Chassis and Suspension -- The car is held together by a chromoly steel space frame. This is employed to provide the driver with a safe roll cage while minimizing the weight of the structure. The frame weighs about 35 lbs, and is fabricated by the team. the suspension is a familiar design, double a-arms with coil-over shocks in the front, and a trailing arm with coil-over shock in the rear. It’s a car/mountain bike hybrid suspension, using lightweight bike shocks, while using steel control arms and aluminum uprights.

Steering and Brakes -- The driver controls the car with center mounted handlebars, much like that on a bicycle, that connect to a rack-and-pinion steering system. The car stops (only when necessary) with 4 mountain bike brakes on the front wheels connected to go-kart master cylinders and pedal. There are two redundant hydraulic systems so the car can still be stopped in case one system fails.

Body -- The body of Tesseract is made of Kevlar and carbon fiber fabric, Nomex honeycomb, and epoxy resin.

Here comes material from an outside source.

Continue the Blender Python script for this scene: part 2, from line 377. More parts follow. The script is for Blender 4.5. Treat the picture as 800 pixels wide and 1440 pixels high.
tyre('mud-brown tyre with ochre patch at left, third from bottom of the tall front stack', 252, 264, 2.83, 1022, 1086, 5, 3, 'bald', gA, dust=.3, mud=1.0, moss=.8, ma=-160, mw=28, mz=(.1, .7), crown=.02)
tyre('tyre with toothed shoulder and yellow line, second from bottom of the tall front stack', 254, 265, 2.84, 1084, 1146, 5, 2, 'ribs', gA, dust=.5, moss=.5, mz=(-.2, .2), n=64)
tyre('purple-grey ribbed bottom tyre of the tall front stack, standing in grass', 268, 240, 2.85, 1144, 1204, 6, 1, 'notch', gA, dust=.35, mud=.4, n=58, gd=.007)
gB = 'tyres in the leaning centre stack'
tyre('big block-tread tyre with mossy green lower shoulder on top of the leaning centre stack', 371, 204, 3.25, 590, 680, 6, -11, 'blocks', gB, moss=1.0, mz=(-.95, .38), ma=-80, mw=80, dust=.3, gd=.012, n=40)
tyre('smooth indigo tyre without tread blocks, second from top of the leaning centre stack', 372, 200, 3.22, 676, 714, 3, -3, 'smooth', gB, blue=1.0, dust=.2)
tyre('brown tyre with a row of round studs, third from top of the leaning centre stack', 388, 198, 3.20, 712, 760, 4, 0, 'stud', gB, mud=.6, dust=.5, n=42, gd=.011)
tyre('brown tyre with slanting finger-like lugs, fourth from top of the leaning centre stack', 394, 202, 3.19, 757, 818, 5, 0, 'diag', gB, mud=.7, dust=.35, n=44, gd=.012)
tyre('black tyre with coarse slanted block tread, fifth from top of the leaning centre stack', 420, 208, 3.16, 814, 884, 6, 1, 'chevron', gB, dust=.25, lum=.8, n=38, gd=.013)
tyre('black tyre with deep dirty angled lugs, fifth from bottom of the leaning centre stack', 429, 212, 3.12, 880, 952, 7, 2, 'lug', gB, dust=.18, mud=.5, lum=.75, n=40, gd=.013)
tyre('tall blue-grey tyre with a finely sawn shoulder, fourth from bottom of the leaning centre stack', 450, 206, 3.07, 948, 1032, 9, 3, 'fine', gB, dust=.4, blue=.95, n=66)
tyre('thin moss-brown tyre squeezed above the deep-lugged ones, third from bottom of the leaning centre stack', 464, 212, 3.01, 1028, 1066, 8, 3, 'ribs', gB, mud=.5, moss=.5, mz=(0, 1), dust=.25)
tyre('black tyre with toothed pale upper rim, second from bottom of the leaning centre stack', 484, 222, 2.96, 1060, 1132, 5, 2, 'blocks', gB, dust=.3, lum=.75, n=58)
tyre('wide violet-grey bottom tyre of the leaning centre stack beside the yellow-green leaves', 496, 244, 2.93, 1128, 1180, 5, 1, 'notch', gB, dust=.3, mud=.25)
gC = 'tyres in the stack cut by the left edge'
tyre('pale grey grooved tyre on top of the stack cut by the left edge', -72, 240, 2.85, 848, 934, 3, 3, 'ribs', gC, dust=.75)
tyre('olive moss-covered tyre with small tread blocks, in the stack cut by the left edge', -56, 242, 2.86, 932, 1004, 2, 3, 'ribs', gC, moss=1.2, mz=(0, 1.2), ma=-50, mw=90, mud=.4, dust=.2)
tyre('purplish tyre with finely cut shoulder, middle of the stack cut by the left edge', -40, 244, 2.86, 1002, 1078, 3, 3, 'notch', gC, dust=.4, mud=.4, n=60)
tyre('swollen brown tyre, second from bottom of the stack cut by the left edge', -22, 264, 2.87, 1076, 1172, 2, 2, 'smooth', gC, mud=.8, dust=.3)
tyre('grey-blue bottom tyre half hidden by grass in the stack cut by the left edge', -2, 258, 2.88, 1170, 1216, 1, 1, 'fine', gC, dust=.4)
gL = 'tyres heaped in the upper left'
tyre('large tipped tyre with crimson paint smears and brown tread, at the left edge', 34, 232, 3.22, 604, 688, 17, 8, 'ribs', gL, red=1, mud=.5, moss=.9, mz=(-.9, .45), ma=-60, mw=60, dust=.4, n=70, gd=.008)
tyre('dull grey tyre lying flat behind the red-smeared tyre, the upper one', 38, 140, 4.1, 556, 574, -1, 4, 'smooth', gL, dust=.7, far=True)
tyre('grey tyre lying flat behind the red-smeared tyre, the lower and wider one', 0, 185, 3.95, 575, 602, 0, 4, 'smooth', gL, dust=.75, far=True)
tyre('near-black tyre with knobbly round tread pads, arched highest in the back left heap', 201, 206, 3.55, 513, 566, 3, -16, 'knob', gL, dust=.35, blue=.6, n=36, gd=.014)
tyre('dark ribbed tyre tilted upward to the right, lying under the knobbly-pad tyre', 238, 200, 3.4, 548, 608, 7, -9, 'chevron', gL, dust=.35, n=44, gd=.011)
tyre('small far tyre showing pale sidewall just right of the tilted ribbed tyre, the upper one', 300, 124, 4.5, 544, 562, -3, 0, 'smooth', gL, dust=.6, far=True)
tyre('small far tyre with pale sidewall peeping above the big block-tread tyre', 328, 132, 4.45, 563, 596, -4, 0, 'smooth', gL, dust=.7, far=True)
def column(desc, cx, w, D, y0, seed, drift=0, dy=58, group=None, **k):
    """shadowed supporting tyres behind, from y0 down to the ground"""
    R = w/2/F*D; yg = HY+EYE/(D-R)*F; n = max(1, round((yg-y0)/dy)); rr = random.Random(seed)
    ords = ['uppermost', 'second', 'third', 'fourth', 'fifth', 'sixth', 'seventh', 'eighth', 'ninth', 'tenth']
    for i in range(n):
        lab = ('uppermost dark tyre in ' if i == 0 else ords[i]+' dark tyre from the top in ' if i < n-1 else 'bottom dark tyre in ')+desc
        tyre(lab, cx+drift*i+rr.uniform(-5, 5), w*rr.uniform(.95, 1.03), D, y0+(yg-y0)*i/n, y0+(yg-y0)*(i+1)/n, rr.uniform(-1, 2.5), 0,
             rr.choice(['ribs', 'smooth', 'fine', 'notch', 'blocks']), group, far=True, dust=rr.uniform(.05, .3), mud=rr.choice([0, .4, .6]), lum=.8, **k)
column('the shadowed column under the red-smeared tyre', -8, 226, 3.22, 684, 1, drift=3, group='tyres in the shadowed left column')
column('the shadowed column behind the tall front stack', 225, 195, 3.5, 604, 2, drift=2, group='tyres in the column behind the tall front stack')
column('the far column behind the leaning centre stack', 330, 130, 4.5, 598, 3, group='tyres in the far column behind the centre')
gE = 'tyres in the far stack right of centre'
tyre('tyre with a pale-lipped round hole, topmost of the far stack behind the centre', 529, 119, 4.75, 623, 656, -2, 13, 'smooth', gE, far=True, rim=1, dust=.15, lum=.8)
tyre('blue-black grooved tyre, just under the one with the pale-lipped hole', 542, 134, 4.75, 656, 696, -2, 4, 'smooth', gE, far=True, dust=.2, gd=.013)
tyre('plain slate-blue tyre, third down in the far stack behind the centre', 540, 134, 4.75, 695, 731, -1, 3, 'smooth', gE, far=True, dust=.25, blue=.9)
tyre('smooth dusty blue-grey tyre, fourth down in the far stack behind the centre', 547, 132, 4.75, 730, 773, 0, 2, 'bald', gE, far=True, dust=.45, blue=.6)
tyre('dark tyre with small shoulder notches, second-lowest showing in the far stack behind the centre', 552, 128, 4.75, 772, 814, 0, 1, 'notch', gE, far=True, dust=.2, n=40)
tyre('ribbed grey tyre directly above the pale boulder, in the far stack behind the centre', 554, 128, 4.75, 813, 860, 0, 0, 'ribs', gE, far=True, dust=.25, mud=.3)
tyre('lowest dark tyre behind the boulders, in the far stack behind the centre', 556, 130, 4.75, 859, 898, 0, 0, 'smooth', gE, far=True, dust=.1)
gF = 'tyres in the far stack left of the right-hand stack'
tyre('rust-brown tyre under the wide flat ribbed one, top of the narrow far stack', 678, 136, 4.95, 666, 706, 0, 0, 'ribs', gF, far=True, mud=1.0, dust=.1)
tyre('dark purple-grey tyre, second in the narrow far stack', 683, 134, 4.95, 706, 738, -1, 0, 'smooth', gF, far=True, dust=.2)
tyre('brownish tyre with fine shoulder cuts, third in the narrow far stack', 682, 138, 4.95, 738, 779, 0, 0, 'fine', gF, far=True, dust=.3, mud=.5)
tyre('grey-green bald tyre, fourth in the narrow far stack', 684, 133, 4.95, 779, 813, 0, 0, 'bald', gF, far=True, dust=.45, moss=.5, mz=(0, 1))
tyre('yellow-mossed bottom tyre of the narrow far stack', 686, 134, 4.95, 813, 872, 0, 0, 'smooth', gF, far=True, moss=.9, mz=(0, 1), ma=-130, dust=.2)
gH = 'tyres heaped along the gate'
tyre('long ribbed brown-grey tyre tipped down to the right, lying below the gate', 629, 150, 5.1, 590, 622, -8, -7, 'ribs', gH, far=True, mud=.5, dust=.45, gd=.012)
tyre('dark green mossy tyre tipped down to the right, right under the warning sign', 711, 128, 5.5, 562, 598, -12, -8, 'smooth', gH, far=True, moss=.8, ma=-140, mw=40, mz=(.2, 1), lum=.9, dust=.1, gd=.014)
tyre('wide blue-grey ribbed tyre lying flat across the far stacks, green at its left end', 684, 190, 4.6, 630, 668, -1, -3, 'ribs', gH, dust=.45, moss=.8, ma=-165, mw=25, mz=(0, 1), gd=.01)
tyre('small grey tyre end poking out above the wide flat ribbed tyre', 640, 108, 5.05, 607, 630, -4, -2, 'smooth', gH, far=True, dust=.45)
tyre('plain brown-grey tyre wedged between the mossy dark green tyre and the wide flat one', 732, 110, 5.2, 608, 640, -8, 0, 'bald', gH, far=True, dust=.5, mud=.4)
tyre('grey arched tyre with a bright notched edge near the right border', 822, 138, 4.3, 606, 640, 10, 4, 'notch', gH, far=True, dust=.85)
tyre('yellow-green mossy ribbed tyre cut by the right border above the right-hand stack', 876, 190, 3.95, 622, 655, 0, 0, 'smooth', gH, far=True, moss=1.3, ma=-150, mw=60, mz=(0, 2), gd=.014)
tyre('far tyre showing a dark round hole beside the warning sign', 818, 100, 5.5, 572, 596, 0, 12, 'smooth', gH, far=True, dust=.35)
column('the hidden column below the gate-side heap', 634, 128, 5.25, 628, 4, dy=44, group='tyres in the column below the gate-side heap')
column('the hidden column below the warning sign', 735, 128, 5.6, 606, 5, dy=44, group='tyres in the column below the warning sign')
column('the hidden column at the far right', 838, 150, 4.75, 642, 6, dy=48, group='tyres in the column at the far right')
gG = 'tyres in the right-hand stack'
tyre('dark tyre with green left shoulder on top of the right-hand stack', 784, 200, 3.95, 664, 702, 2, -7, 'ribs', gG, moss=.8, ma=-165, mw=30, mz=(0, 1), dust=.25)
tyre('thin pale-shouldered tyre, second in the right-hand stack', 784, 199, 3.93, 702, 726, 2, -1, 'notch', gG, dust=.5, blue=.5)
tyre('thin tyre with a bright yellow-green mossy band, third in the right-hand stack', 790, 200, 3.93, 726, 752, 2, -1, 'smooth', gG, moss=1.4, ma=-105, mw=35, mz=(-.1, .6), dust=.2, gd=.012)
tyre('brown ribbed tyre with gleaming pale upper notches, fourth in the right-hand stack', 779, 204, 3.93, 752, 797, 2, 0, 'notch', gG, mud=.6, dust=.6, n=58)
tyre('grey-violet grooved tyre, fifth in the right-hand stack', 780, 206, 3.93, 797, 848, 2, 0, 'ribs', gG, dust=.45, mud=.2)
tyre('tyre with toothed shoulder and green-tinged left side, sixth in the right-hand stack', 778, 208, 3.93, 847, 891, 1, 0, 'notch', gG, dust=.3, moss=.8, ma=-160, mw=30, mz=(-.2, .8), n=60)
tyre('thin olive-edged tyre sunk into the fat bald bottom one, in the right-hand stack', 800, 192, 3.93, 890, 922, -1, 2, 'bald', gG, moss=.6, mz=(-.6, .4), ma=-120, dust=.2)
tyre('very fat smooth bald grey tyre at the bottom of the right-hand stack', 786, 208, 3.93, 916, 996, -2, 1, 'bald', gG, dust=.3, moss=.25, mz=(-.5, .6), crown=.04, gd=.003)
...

By laminating these together in a special process and reinforcing them properly, the shell of Tesseract weighs only 60 lbs. The body was designed for super-streamlined aerodynamics, and has been thoroughly wind tunnel tested.

Control Electronics and Telemetry -- With all the subsystems of the car working, the driver has his work cut out for him — keeping the car on the road. This is because of a specially developed cruise control system developed by the team. The team’s tactical strategy is programmed into the cruise control, so the car adjusts speed according to race conditions. All the data from the car is collected over an industry standard CAN bus, and is relayed to the support crew, where the strategy team analyzes the data and picks the car’s target speed.